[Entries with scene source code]

—————

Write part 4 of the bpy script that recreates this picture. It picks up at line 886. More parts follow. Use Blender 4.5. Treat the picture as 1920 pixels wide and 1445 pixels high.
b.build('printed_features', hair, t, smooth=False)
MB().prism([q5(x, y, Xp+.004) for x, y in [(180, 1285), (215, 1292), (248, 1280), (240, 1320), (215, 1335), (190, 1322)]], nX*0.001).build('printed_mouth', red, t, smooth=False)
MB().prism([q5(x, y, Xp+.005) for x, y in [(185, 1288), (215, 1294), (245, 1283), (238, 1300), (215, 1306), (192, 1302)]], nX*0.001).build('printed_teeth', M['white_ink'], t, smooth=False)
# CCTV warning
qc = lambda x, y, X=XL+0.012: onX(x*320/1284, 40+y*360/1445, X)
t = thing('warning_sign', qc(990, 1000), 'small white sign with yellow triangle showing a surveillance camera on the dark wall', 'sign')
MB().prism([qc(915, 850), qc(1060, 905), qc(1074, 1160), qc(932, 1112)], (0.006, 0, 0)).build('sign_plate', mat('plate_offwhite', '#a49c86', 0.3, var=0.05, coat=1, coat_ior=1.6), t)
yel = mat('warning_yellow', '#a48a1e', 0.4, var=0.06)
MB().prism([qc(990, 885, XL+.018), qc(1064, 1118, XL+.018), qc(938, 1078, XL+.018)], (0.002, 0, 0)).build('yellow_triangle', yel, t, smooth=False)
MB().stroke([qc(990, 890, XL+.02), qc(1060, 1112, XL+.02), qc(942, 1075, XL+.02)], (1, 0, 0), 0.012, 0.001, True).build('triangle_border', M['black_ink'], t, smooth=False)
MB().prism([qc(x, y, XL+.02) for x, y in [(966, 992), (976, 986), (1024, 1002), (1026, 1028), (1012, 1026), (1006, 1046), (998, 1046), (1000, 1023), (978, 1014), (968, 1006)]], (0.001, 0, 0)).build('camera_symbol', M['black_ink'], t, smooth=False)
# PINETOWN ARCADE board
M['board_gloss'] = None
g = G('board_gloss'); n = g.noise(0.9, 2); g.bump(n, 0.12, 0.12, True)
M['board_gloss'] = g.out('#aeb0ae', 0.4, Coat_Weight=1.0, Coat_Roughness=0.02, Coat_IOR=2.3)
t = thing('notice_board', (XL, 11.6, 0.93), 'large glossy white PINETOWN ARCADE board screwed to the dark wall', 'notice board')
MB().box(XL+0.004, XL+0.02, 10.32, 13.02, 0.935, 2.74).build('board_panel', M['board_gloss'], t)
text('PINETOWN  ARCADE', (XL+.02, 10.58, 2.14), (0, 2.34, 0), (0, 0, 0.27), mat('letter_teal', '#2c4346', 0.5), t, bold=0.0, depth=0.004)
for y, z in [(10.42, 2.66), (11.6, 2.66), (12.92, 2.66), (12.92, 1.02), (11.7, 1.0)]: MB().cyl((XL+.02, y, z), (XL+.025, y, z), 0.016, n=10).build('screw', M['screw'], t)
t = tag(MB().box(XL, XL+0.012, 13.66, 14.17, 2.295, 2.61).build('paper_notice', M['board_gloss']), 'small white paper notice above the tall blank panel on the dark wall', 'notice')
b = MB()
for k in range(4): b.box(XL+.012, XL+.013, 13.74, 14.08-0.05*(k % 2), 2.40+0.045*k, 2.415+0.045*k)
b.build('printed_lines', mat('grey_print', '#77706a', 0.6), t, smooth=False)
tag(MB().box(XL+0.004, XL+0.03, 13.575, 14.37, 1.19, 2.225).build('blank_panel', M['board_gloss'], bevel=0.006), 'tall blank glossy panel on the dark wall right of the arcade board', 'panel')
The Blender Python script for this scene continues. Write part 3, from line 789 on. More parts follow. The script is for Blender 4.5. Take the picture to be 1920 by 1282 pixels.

—————

Problem to work on —
State how many lines hold the word "Blender". The number is the whole answer.

Solution for this exercise —
2